Persil, ciboulette, basilic, menthe, coriandre… La startup Prêt à pousser est née de l’idée de développer les potagers d’intérieur. Inexistant en 2016 en France, quand la jeune pousse initiait ce marché avec le soutien de ses partenaires revendeurs dont l’enseigne Boulanger. "Faire pousser son alimentation s’inscrit dans le concept de la cuisine de demain " précise Romain Behaghel, cofondateur. Trois années de croissance, des levées de fonds de plus de huit millions d’euros notamment auprès de fonds de capital risque comme Capagro ou Inventures et Prêt à pousser commercialise son premier produit intégrant des plantes à installer sur un plan de travail. Très vite, un deuxième suivra, un mur végétal fait d’aromates classiques et de salades. A côté d’un site e-commerce performant, l’entreprise s’appuie alors sur des distributeurs de renom : Boulanger, Nature et Découvertes ou Fnac / Darty. " Malgré la crise sanitaire et la fermeture des magasins de détail, 2020 a été une belle année, poussée par notre site internet qui a compensé les pertes de l’activité retail. "
Le début de la fin ?
Le premier trimestre 2021 s’inscrit dans la même dynamique mais les choses se dégradent à l’été 2021. " Nous pensons qu’à la fin du confinement, les gens ont réattribué leurs dépenses, délaissant les équipements de la maison et les activités d’intérieur. " Malheureusement, la startup avait dimensionné ses achats en s’appuyant sur les chiffres de croissance de 2020, mettant sa trésorerie dans le rouge. " Un nouveau tour de financement n’était pas réaliste et nous étions trop endettés pour nous mettre en " mode ralenti " et faire tenir notre trésorerie le temps que la situation s’améliore " complète Romain Behaghel.

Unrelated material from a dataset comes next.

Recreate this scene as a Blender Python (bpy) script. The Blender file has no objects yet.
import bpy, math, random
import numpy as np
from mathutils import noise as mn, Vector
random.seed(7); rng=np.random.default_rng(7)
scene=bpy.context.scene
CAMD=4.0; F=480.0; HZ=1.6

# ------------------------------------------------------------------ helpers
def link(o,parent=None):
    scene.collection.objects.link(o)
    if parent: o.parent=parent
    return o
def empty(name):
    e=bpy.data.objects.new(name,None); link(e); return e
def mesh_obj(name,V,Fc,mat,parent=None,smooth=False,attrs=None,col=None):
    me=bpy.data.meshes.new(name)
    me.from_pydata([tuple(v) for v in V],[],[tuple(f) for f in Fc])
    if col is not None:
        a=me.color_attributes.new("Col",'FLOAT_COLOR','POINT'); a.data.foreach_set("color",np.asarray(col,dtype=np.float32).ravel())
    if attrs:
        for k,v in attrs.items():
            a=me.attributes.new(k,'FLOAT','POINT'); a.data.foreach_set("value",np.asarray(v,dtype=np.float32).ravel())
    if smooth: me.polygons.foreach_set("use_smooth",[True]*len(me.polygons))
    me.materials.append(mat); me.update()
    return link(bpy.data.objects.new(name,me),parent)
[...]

L’entreprise, qui comptait alors 15 salariés, échange alors avec ses actionnaires. Ils décident conjointement d’accélérer le projet de cession pour adosser Prêt à pousser à un industriel. " Nous avons mandaté une banque d’affaire et nous avions de bons contacts mais le contexte s’est dégradé confrontant les potentiels acheteurs à leurs propres problématiques. " Guerre en Ukraine, problème d’approvisionnement, inflation… A l’été 2022, Prêt à pousser n’a toujours aucun repreneur.
Faire le bon choix
" Nous avions anticipé la cessation de paiement et la mise en redressement judiciaire pour les faire dans de bonnes conditions, avec une trésorerie nous permettant de maintenir un minimum d’activité. " Lucides, fondateurs et associés savent que " le succès capitalistique est impossible, qu’un plan de redémarrage semble irréaliste vis-à-vis d’une clientèle B to B. " Gardant l’objectif de s’adosser à un industriel, ils envisagent cependant une vente des actifs. Romain Behaghel se souvient de cette période complexe. " Chaque décision sur un investissement, un développement produit, l’idée même de continuer à avancer ne devait pas mettre en péril l’entreprise. Nous étions sur une ligne de crête. " La relation avec les équipes a elle aussi amené son lot de difficultés. Le dirigeant a choisi de les informer en toute transparence des différentes options. " Il a fallu les accompagner dans la réalité de la vie de l’entreprise tout en engageant des projets pour la suite afin de maintenir la motivation. " Avec le recul, le dirigeant conseille : " Avant d’être endetté ou d’avoir des ventes en bernes, si le dirigeant n’a pas de certitude sur ses ventes, il doit pouvoir ne compter que sur lui et manager sa trésorerie pendant 18 mois sans avoir besoin d’une levée de fonds. "
Le bout du tunnel
L’entreprise lyonnaise Vif Systems se porte finalement acquéreur des actifs en novembre 2022 avec l’ambition de devenir l’équipementier de référence en agriculture urbaine. L’équipe de sept personnes, la technologie, le portefeuille client changent de main. " Je suis soulagé que cette période soit achevée et que l’aventure Prêt à pousser continue. Une phase de redressement c’est une forme d’échec pour les investisseurs et les actionnaires mais ce n’est pas l’échec du projet. " Un nouveau produit doit d’ailleurs sortir à l’été 2023 pour encourager les particuliers à devenir autonomes sur les légumes feuilles que sont les plantes aromatiques, salades ou encore choux kale, pour que chacun devienne acteur de son alimentation.